__Material provided__.
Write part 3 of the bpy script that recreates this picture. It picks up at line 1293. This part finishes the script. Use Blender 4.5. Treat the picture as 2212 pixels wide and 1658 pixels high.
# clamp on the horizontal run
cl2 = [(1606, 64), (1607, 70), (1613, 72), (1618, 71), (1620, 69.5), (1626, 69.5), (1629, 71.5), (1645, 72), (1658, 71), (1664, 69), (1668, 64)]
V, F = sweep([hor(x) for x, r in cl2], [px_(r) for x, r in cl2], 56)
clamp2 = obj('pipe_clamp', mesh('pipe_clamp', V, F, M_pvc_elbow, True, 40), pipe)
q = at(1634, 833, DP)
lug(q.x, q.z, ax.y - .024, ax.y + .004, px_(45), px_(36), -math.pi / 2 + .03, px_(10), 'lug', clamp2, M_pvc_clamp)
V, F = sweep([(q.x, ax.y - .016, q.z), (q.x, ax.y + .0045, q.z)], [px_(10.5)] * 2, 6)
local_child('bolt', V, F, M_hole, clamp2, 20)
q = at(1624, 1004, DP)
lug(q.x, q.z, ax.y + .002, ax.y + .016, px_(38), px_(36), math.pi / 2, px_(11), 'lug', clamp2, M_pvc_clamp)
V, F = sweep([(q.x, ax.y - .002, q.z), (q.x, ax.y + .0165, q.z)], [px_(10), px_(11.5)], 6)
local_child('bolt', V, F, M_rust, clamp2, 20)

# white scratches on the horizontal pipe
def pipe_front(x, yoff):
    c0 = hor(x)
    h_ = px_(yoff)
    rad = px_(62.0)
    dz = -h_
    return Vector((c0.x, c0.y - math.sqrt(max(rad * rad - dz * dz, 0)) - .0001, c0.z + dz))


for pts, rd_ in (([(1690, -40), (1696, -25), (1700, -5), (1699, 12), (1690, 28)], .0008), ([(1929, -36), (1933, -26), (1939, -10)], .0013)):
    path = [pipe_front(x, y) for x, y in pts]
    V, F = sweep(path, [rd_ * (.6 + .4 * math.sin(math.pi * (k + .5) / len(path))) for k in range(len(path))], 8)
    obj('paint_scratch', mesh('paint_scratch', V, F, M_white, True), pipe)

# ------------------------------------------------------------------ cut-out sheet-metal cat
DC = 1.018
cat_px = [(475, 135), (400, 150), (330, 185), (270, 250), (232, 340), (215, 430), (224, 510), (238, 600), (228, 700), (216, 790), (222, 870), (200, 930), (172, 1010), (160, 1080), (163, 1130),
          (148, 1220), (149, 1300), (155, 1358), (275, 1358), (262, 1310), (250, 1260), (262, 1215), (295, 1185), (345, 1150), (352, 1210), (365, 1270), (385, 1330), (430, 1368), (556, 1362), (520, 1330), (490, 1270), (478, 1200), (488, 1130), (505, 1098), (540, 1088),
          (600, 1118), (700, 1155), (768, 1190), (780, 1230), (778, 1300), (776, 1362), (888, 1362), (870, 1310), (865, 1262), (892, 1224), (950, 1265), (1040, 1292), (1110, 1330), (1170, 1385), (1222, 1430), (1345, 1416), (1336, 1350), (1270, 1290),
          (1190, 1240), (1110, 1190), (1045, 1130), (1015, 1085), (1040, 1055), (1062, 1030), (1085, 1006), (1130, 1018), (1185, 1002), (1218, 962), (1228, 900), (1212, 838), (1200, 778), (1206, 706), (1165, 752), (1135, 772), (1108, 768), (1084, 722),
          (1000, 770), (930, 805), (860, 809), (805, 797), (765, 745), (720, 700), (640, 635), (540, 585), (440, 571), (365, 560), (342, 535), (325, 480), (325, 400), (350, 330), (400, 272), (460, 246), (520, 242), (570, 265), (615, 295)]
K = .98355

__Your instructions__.
Return nothing but the lines from the first line of the listing through the line with "local_child('bolt', V, F, M_rust, clamp2, 20)", please, keeping every one of them unchanged.

__Correct response__.
Write part 3 of the bpy script that recreates this picture. It picks up at line 1293. This part finishes the script. Use Blender 4.5. Treat the picture as 2212 pixels wide and 1658 pixels high.
# clamp on the horizontal run
cl2 = [(1606, 64), (1607, 70), (1613, 72), (1618, 71), (1620, 69.5), (1626, 69.5), (1629, 71.5), (1645, 72), (1658, 71), (1664, 69), (1668, 64)]
V, F = sweep([hor(x) for x, r in cl2], [px_(r) for x, r in cl2], 56)
clamp2 = obj('pipe_clamp', mesh('pipe_clamp', V, F, M_pvc_elbow, True, 40), pipe)
q = at(1634, 833, DP)
lug(q.x, q.z, ax.y - .024, ax.y + .004, px_(45), px_(36), -math.pi / 2 + .03, px_(10), 'lug', clamp2, M_pvc_clamp)
V, F = sweep([(q.x, ax.y - .016, q.z), (q.x, ax.y + .0045, q.z)], [px_(10.5)] * 2, 6)
local_child('bolt', V, F, M_hole, clamp2, 20)
q = at(1624, 1004, DP)
lug(q.x, q.z, ax.y + .002, ax.y + .016, px_(38), px_(36), math.pi / 2, px_(11), 'lug', clamp2, M_pvc_clamp)
V, F = sweep([(q.x, ax.y - .002, q.z), (q.x, ax.y + .0165, q.z)], [px_(10), px_(11.5)], 6)
local_child('bolt', V, F, M_rust, clamp2, 20)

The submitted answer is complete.